YOUR OBJECTIVE:
Please transcribe the data below exactly. Leave the pictures out.

INFORMATION SUPPLIED:
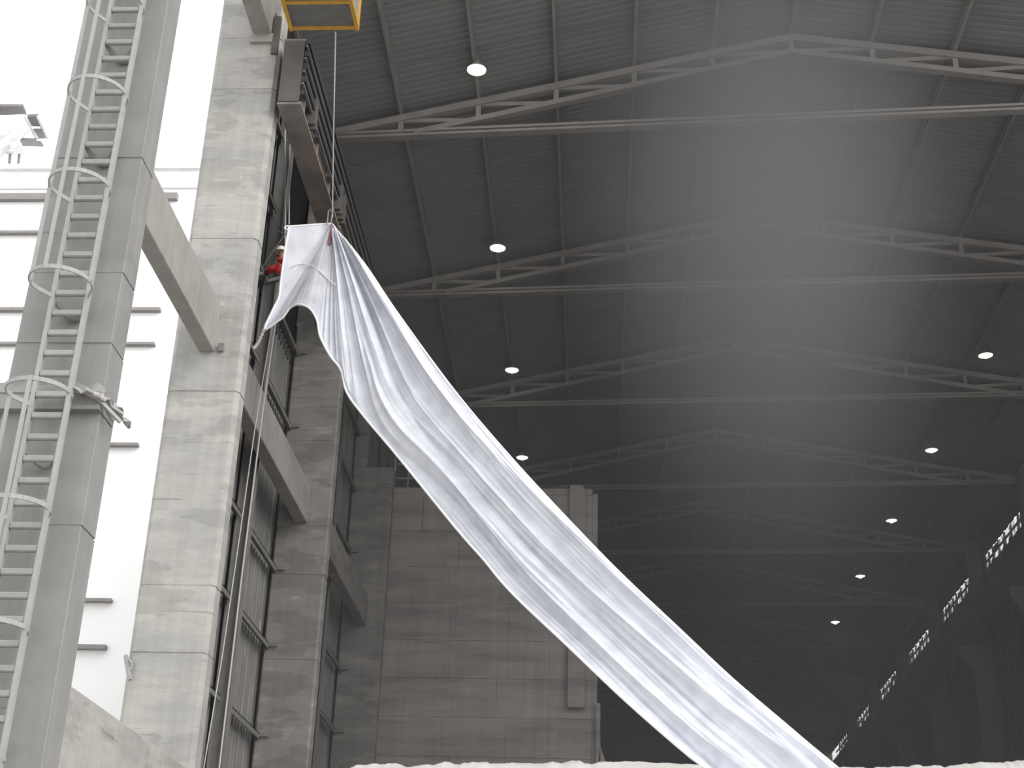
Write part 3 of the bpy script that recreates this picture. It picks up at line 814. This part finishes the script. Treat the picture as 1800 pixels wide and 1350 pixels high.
# fold relief, displaced along the sheet normal; S runs in metres along the cloth
mid = base[:, NU // 3]
S_ = np.concatenate([[0], np.cumsum(np.linalg.norm(np.diff(mid, axis=0), axis=1))])
def nz(x, y, z): return mnoise.noise((x, y, z))
for j in range(NV):
    S = S_[j]
    wid_ = np.linalg.norm(base[j, -1] - base[j, 0])
    for i in range(NU):
        u = i / (NU - 1)
        du = base[j, min(i+1, NU-1)] - base[j, max(i-1, 0)]
        dv = base[min(j+1, NV-1), i] - base[max(j-1, 0), i]
        n = np.cross(du, dv); l = np.linalg.norm(n); n = n / l if l > 1e-9 else np.array([0, -1, 0])
        if n[1] > 0: n = -n
        P2 = base[j, i] - np.array([0, 0, CAM_H]); c2 = RW.T @ P2
        px_, py_ = PPX + FPX*c2[0]/c2[2], PPY - FPX*c2[1]/c2[2]
        th = math.degrees(math.atan2(px_ - 584.0, max(py_ - 386.0, 1.0)))
        wa = (36.5 - th) / (36.5 - 3.5)                # fold rays fan out from the hung corner, then run with the cloth
        kb = sm(S, 5.0, 10.5)
        w = (wa * (1 - kb) + u * kb) + 0.03 * nz(u*1.5, S*0.16, 5.0)
        top = sm(S, 0.3, 3.0)
        flat = 1.0 - (1.0 - kb) * sm(wa, 1.0, 1.35) * 0.93   # the hanging flap at the left stays nearly smooth
        def ridge(c, s_): return math.exp(-abs(w - c) / s_)
        f = 0.0
        f += 0.17 * ridge(0.30 + 0.10*sm(S, 2, 9), 0.035) * top
        f -= 0.16 * ridge(0.39 + 0.14*sm(S, 2, 10), 0.050) * sm(S, 2.0, 5.0)
        f += 0.12 * ridge(0.64 + 0.12*sm(S, 6, 16), 0.045) * sm(S, 4.0, 7.0)
        f -= 0.12 * ridge(0.76 + 0.08*sm(S, 6, 16), 0.04) * sm(S, 4.0, 7.0)
        f += 0.10 * ridge(0.12 + 0.03*math.sin(S*0.3), 0.03) * top
        f += 0.20 * nz(w*3.6, S*0.10, 0.3) * flat
        f += 0.075 * (1 - abs(nz(w*7.5, S*0.13, 4.3)) * 2.4) * flat
        f += 0.036 * (1 - abs(nz(w*17, S*0.20, 9.1)) * 2.4) * (0.2 + 0.8*flat)
        f += 0.014 * (1 - abs(nz(w*38, S*0.34, 3.7)) * 2.4) * flat * (1.5 - u)
        f += 0.010 * nz(u*5.0, S*1.3, 7.0)
        f *= sm(S, 0.0, 1.6) * min(1.0, wid_ / 1.4) * (0.35 + 0.65 * sm(u, 0.0, 0.05)) * (0.25 + 0.75 * sm(1-u, 0.0, 0.05))
        f += 0.05 * sm(wa, 1.2, 1.8) * math.sin(wa*5) * (1 - kb) * sm(S, 0.0, 0.7)
        grid[j, i] = base[j, i] + n * f * 1.1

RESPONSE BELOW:
Write part 3 of the bpy script that recreates this picture. It picks up at line 814. This part finishes the script. Treat the picture as 1800 pixels wide and 1350 pixels high.
# fold relief, displaced along the sheet normal; S runs in metres along the cloth
mid = base[:, NU // 3]
S_ = np.concatenate([[0], np.cumsum(np.linalg.norm(np.diff(mid, axis=0), axis=1))])
def nz(x, y, z): return mnoise.noise((x, y, z))
for j in range(NV):
    S = S_[j]
    wid_ = np.linalg.norm(base[j, -1] - base[j, 0])
    for i in range(NU):
        u = i / (NU - 1)
        du = base[j, min(i+1, NU-1)] - base[j, max(i-1, 0)]
        dv = base[min(j+1, NV-1), i] - base[max(j-1, 0), i]
        n = np.cross(du, dv); l = np.linalg.norm(n); n = n / l if l > 1e-9 else np.array([0, -1, 0])
        if n[1] > 0: n = -n
        P2 = base[j, i] - np.array([0, 0, CAM_H]); c2 = RW.T @ P2
        px_, py_ = PPX + FPX*c2[0]/c2[2], PPY - FPX*c2[1]/c2[2]
        th = math.degrees(math.atan2(px_ - 584.0, max(py_ - 386.0, 1.0)))
        wa = (36.5 - th) / (36.5 - 3.5)                # fold rays fan out from the hung corner, then run with the cloth
        kb = sm(S, 5.0, 10.5)
        w = (wa * (1 - kb) + u * kb) + 0.03 * nz(u*1.5, S*0.16, 5.0)
        top = sm(S, 0.3, 3.0)
        flat = 1.0 - (1.0 - kb) * sm(wa, 1.0, 1.35) * 0.93   # the hanging flap at the left stays nearly smooth
        def ridge(c, s_): return math.exp(-abs(w - c) / s_)
        f = 0.0
        f += 0.17 * ridge(0.30 + 0.10*sm(S, 2, 9), 0.035) * top
        f -= 0.16 * ridge(0.39 + 0.14*sm(S, 2, 10), 0.050) * sm(S, 2.0, 5.0)
        f += 0.12 * ridge(0.64 + 0.12*sm(S, 6, 16), 0.045) * sm(S, 4.0, 7.0)
        f -= 0.12 * ridge(0.76 + 0.08*sm(S, 6, 16), 0.04) * sm(S, 4.0, 7.0)
        f += 0.10 * ridge(0.12 + 0.03*math.sin(S*0.3), 0.03) * top
        f += 0.20 * nz(w*3.6, S*0.10, 0.3) * flat
        f += 0.075 * (1 - abs(nz(w*7.5, S*0.13, 4.3)) * 2.4) * flat
        f += 0.036 * (1 - abs(nz(w*17, S*0.20, 9.1)) * 2.4) * (0.2 + 0.8*flat)
        f += 0.014 * (1 - abs(nz(w*38, S*0.34, 3.7)) * 2.4) * flat * (1.5 - u)
        f += 0.010 * nz(u*5.0, S*1.3, 7.0)
        f *= sm(S, 0.0, 1.6) * min(1.0, wid_ / 1.4) * (0.35 + 0.65 * sm(u, 0.0, 0.05)) * (0.25 + 0.75 * sm(1-u, 0.0, 0.05))
        f += 0.05 * sm(wa, 1.2, 1.8) * math.sin(wa*5) * (1 - kb) * sm(S, 0.0, 0.7)
        grid[j, i] = base[j, i] + n * f * 1.1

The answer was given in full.